### Raw data
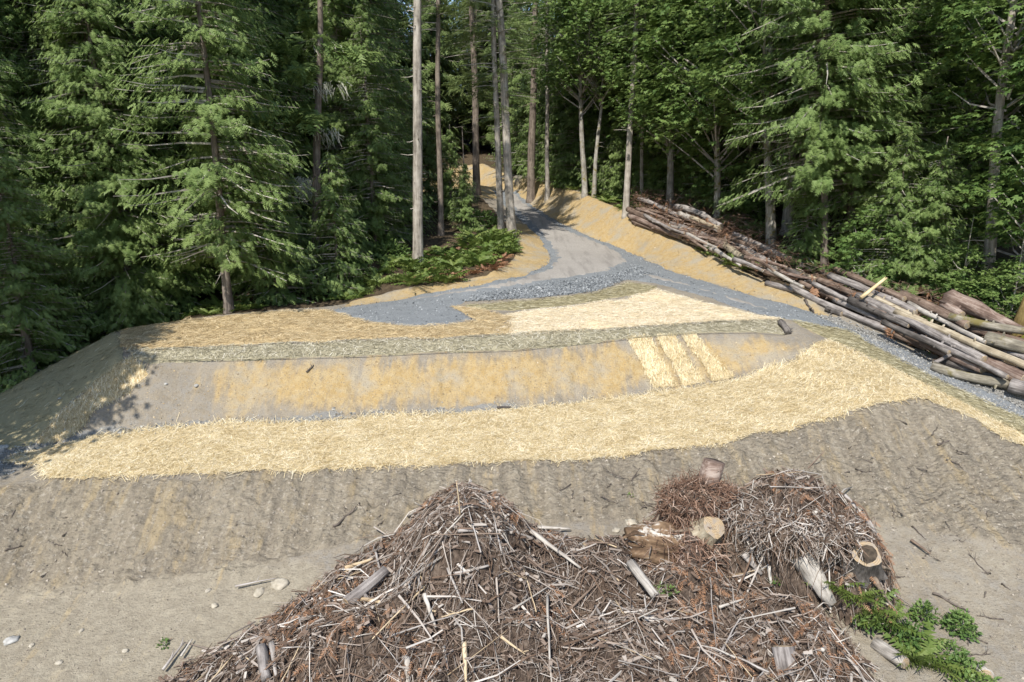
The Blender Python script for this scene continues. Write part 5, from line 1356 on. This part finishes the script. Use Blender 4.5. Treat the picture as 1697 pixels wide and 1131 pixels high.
p = on(1168, 885, .12); stump('cut stump with a tan and orange sawn face turned to the viewer', p, (.25, -.62, .75), .25, .42, 'tan', 1, 7, .9)
p = on(1436, 930, .15) + np.array([0, .05, 0]); p = p - np.array([0, -.1, .22]); st = stump('hollow stump with a curled sawn rim over a dark hole at the right heap', p, (-.2, -.55, .8), .27, .6, 'dark', 2, 5, .45)
ho = MB(); v, t = tube(np.array([[.30, .02, .0], [.46, .02, .0], [.635, .0, 0]]), [.12, .17, .19], 12, True, .1, 4); ho.add(v, t); ho.build('hollow', SHADOWWOOD, st)  # closed dark plug through the sawn face; its colour stands for the hole's shade
p = on(1095, 925, .12); rs = stump('big rotten stump lying on its side with white rot patches', p + np.array([-.3, .1, .28]), (.9, -.35, .1), .22, .6, 'rotten', 3, 8, .7, False, rootdir=1)
v, t = blob((.78, .5, .5), 49, 4, .42); q = MB().add(v, t).build('rotten_butt', ROTTEN, rs, True); q.location = (.25, 0, 0)
v, t = rootlets(700, 55, (.8, .52, .5), .32, .009, .3); q2 = MB().add(v, t).build('rootlets', TWIGR, rs); q2.location = (.35, 0, -.05); q2['kind'] = 'stuff'
for k in range(7):
    v, t = tube(np.array([[-.45 + .1 * k, -.3 + .09 * k, .28], [-.2 + .12 * k, -.28 + .1 * k, .42 - .02 * k], [.05 + .12 * k, -.22 + .09 * k, .36]]), [.05, .08, .03], 5, True, .3, k, .5); MB().add(v, t).build('wood_splinter', BR['pale'] if k % 2 else ROTTEN, rs)
v, t = blob((.45, .45, .38), 41, 3, .45); rb = MB().add(v, t).build('root_ball', ROOTD, rs, True); rb.location = (.95, 0, -.05)
v, t = rootlets(1300, 5, (.5, .5, .45), .4, .010, .5); q = MB().add(v, t, .5).build('rootlets', TWIGR, rs); q.location = (.95, 0, -.05); q['kind'] = 'stuff'
# root ball on the left shoulder of the right heap, its pink-grey trunk pointing away
t = thing('root_ball', 'shaggy dark root ball with a short pinkish-grey trunk behind it', 'root ball'); p = on(1160, 845, .15)
t.location = p + np.array([.05, .25, .05])
v, tr = blob((.85, .55, .55), 43, 3, .35); MB().add(v * .86, tr).build('soil_core', DEBRIS, t, True)
v, tr = rootlets(2900, 6, (.85, .55, .55), .36, .010, .5); q = MB().add(v, tr).build('rootlets', TWIGR, t); q['kind'] = 'stuff'
v, tr = tube(np.array([[.1, .1, .1], [.25, .15, .55], [.32, .2, .92]]), [.34, .25, .24], 14, True, .1, 7); MB().add(v, tr).build('trunk', LOGM['red'], t, True)
for k, (px, py, sx, n_, lab) in enumerate([(1290, 895, .5, 700, 'dark shaggy root ball under the middle of the right heap'), (1375, 905, .45, 600, 'shaggy root ball overhanging the dark hollow of the right heap'), (1250, 862, .5, 700, 'grey root tangle right of the cut stump')]):
    t = thing('root_ball', lab, 'root ball'); p = on(px, py, .1); t.location = p + np.array([0, (.2, -.05, -.05)[(k + 1) % 3], (.05, .28, .30)[(k + 1) % 3]])
    v, tr = blob((sx * 1.3, sx, sx * .75), 45 + k, 3, .4); MB().add(v * .80, tr).build('soil_core', DEBRIS, t, True)
    v, tr = rootlets(int(n_ * 1.5), 16 + k, (sx * 1.3, sx, sx * .75), .42, .011, .9); q = MB().add(v, tr).build('rootlets', TWIG, t); q['kind'] = 'stuff'
a, e = cast([1325, 1378], [918, 1000], [.25, .10], HM); log('weathered_log', 'grey cracked log tapering down the front of the right heap', 'log', a, e, .24, .13, 'pale', 0, 90, 1, (1, 1), 14, rough=.16)
a = on(1298, 1072, .25); lg = log('log', 'upright grey log with a sawn top at the bottom edge of the front debris', 'log', a + np.array([.0, -.75, -.95]), a, .215, .20, 'grey', 0, 91, 1, (0, 1), 14, rough=.08)
a = on(1635, 1122, .1); log('log', 'pale round sawn log end at the lower right picture corner', 'log', a + np.array([.1, .5, -.18]), a, .15, .15, 'pale', 0, 92, 0, (0, 1), 14)
a, e = cast([432, 440], [1075, 1125], [.2, .15], HM); log('log', 'short grey log stub low in the left part of the front heap', 'log', a, e, .10, .09, 'grey', 0, 93, 0, (1, 0))
a, e = cast([1045, 1085], [935, 985], [.15, .1], HM); log('log', 'pale tan log slab below the rotten stump', 'log', a, e, .10, .08, 'pale', 0, 94, 0, (0, 1), jag=.5)
a, e = cast([575, 640], [1000, 945], [.1, .15], HM); log('log', 'thick grey log leaning in the left face of the front heap', 'log', a, e, .13, .11, 'grey', 0, 95, 1, (1, 0))
a = on(1475, 1085, .1); log('log', 'short whitish log beside the lower fern', 'log', a + np.array([-.15, .3, 0]), a + np.array([.12, -.3, .05]), .13, .12, 'pale', 0, 96, 0, (0, 1))

# ------------------------------------------------------------------ stones
STONE = plain_mat('stone_pale', (.28, .25, .20), (.42, .38, .31), 6, .9, .4)
STONEG = plain_mat('stone_grey', (.24, .235, .22), (.42, .41, .385), 7, .9, .4)
STONEW = plain_mat('stone_cream', (.28, .25, .195), (.43, .385, .31), 5, .9, .4)
for k, (px, py, s, mt, lab) in enumerate([
 (464, 970, .24, STONEW, 'cream boulder at the left foot of the front heap'), (430, 983, .17, STONEW, 'smaller cream stone left of the cream boulder'), (1047, 869, .22, STONEW, 'cream boulder between the two heaps'),
 (19, 1063, .17, STONEG, 'round grey stone at the lower left edge'), (53, 1070, .08, STONE, 'small pale stone right of the round grey stone'), (98, 1099, .09, STONE, 'pale pebble at the bottom left'), (135, 1046, .07, STONE, 'pale pebble on the lower left soil'),
 (208, 1080, .09, STONE, 'flat pale stone near the lower left debris'), (345, 980, .09, STONE, 'pale flat stone at the toe of the slope'), (356, 1004, .11, STONEW, 'cream stone beside the left debris'), (1022, 880, .12, STONE, 'pale stone beside the cream boulder'),
 (1468, 1000, .08, STONEW, 'small white stone on the soil before the right heap'), (100, 592+70, .10, STONEG, 'grey stone on the shaded flank'), (326, 640, .10, STONEG, 'grey stone standing out of the upper bank'), (275, 637, .08, STONEG, 'grey stone at the left of the upper bank'), (5, 745, .22, STONEG, 'dark rock at the left edge of the terrace')]):
    p = cast([px], [py], 0, HM)[0]; v, t = blob((s * 1.05, s * .8, s * .62), 120 + k, 3, .5)
    o = MB().add(v, t).build('boulder' if s > .15 else 'stone', mt, None, True); o.scale = (.8, .8, .8); o.location = p + np.array([0, 0, s * .06]); o.rotation_euler = (0, 0, k * 1.3); tag(o, lab, 'stone')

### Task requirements
Are you able to set down all the lines above exactly, without any pictures?

### Final result
The Blender Python script for this scene continues. Write part 5, from line 1356 on. This part finishes the script. Use Blender 4.5. Treat the picture as 1697 pixels wide and 1131 pixels high.
p = on(1168, 885, .12); stump('cut stump with a tan and orange sawn face turned to the viewer', p, (.25, -.62, .75), .25, .42, 'tan', 1, 7, .9)
p = on(1436, 930, .15) + np.array([0, .05, 0]); p = p - np.array([0, -.1, .22]); st = stump('hollow stump with a curled sawn rim over a dark hole at the right heap', p, (-.2, -.55, .8), .27, .6, 'dark', 2, 5, .45)
ho = MB(); v, t = tube(np.array([[.30, .02, .0], [.46, .02, .0], [.635, .0, 0]]), [.12, .17, .19], 12, True, .1, 4); ho.add(v, t); ho.build('hollow', SHADOWWOOD, st)  # closed dark plug through the sawn face; its colour stands for the hole's shade
p = on(1095, 925, .12); rs = stump('big rotten stump lying on its side with white rot patches', p + np.array([-.3, .1, .28]), (.9, -.35, .1), .22, .6, 'rotten', 3, 8, .7, False, rootdir=1)
v, t = blob((.78, .5, .5), 49, 4, .42); q = MB().add(v, t).build('rotten_butt', ROTTEN, rs, True); q.location = (.25, 0, 0)
v, t = rootlets(700, 55, (.8, .52, .5), .32, .009, .3); q2 = MB().add(v, t).build('rootlets', TWIGR, rs); q2.location = (.35, 0, -.05); q2['kind'] = 'stuff'
for k in range(7):
    v, t = tube(np.array([[-.45 + .1 * k, -.3 + .09 * k, .28], [-.2 + .12 * k, -.28 + .1 * k, .42 - .02 * k], [.05 + .12 * k, -.22 + .09 * k, .36]]), [.05, .08, .03], 5, True, .3, k, .5); MB().add(v, t).build('wood_splinter', BR['pale'] if k % 2 else ROTTEN, rs)
v, t = blob((.45, .45, .38), 41, 3, .45); rb = MB().add(v, t).build('root_ball', ROOTD, rs, True); rb.location = (.95, 0, -.05)
v, t = rootlets(1300, 5, (.5, .5, .45), .4, .010, .5); q = MB().add(v, t, .5).build('rootlets', TWIGR, rs); q.location = (.95, 0, -.05); q['kind'] = 'stuff'
# root ball on the left shoulder of the right heap, its pink-grey trunk pointing away
t = thing('root_ball', 'shaggy dark root ball with a short pinkish-grey trunk behind it', 'root ball'); p = on(1160, 845, .15)
t.location = p + np.array([.05, .25, .05])
v, tr = blob((.85, .55, .55), 43, 3, .35); MB().add(v * .86, tr).build('soil_core', DEBRIS, t, True)
v, tr = rootlets(2900, 6, (.85, .55, .55), .36, .010, .5); q = MB().add(v, tr).build('rootlets', TWIGR, t); q['kind'] = 'stuff'
v, tr = tube(np.array([[.1, .1, .1], [.25, .15, .55], [.32, .2, .92]]), [.34, .25, .24], 14, True, .1, 7); MB().add(v, tr).build('trunk', LOGM['red'], t, True)
for k, (px, py, sx, n_, lab) in enumerate([(1290, 895, .5, 700, 'dark shaggy root ball under the middle of the right heap'), (1375, 905, .45, 600, 'shaggy root ball overhanging the dark hollow of the right heap'), (1250, 862, .5, 700, 'grey root tangle right of the cut stump')]):
    t = thing('root_ball', lab, 'root ball'); p = on(px, py, .1); t.location = p + np.array([0, (.2, -.05, -.05)[(k + 1) % 3], (.05, .28, .30)[(k + 1) % 3]])
    v, tr = blob((sx * 1.3, sx, sx * .75), 45 + k, 3, .4); MB().add(v * .80, tr).build('soil_core', DEBRIS, t, True)
    v, tr = rootlets(int(n_ * 1.5), 16 + k, (sx * 1.3, sx, sx * .75), .42, .011, .9); q = MB().add(v, tr).build('rootlets', TWIG, t); q['kind'] = 'stuff'
a, e = cast([1325, 1378], [918, 1000], [.25, .10], HM); log('weathered_log', 'grey cracked log tapering down the front of the right heap', 'log', a, e, .24, .13, 'pale', 0, 90, 1, (1, 1), 14, rough=.16)
a = on(1298, 1072, .25); lg = log('log', 'upright grey log with a sawn top at the bottom edge of the front debris', 'log', a + np.array([.0, -.75, -.95]), a, .215, .20, 'grey', 0, 91, 1, (0, 1), 14, rough=.08)
a = on(1635, 1122, .1); log('log', 'pale round sawn log end at the lower right picture corner', 'log', a + np.array([.1, .5, -.18]), a, .15, .15, 'pale', 0, 92, 0, (0, 1), 14)
a, e = cast([432, 440], [1075, 1125], [.2, .15], HM); log('log', 'short grey log stub low in the left part of the front heap', 'log', a, e, .10, .09, 'grey', 0, 93, 0, (1, 0))
a, e = cast([1045, 1085], [935, 985], [.15, .1], HM); log('log', 'pale tan log slab below the rotten stump', 'log', a, e, .10, .08, 'pale', 0, 94, 0, (0, 1), jag=.5)
a, e = cast([575, 640], [1000, 945], [.1, .15], HM); log('log', 'thick grey log leaning in the left face of the front heap', 'log', a, e, .13, .11, 'grey', 0, 95, 1, (1, 0))
a = on(1475, 1085, .1); log('log', 'short whitish log beside the lower fern', 'log', a + np.array([-.15, .3, 0]), a + np.array([.12, -.3, .05]), .13, .12, 'pale', 0, 96, 0, (0, 1))

# ------------------------------------------------------------------ stones
STONE = plain_mat('stone_pale', (.28, .25, .20), (.42, .38, .31), 6, .9, .4)
STONEG = plain_mat('stone_grey', (.24, .235, .22), (.42, .41, .385), 7, .9, .4)
STONEW = plain_mat('stone_cream', (.28, .25, .195), (.43, .385, .31), 5, .9, .4)
for k, (px, py, s, mt, lab) in enumerate([
 (464, 970, .24, STONEW, 'cream boulder at the left foot of the front heap'), (430, 983, .17, STONEW, 'smaller cream stone left of the cream boulder'), (1047, 869, .22, STONEW, 'cream boulder between the two heaps'),
 (19, 1063, .17, STONEG, 'round grey stone at the lower left edge'), (53, 1070, .08, STONE, 'small pale stone right of the round grey stone'), (98, 1099, .09, STONE, 'pale pebble at the bottom left'), (135, 1046, .07, STONE, 'pale pebble on the lower left soil'),
 (208, 1080, .09, STONE, 'flat pale stone near the lower left debris'), (345, 980, .09, STONE, 'pale flat stone at the toe of the slope'), (356, 1004, .11, STONEW, 'cream stone beside the left debris'), (1022, 880, .12, STONE, 'pale stone beside the cream boulder'),
 (1468, 1000, .08, STONEW, 'small white stone on the soil before the right heap'), (100, 592+70, .10, STONEG, 'grey stone on the shaded flank'), (326, 640, .10, STONEG, 'grey stone standing out of the upper bank'), (275, 637, .08, STONEG, 'grey stone at the left of the upper bank'), (5, 745, .22, STONEG, 'dark rock at the left edge of the terrace')]):
    p = cast([px], [py], 0, HM)[0]; v, t = blob((s * 1.05, s * .8, s * .62), 120 + k, 3, .5)
    o = MB().add(v, t).build('boulder' if s > .15 else 'stone', mt, None, True); o.scale = (.8, .8, .8); o.location = p + np.array([0, 0, s * .06]); o.rotation_euler = (0, 0, k * 1.3); tag(o, lab, 'stone')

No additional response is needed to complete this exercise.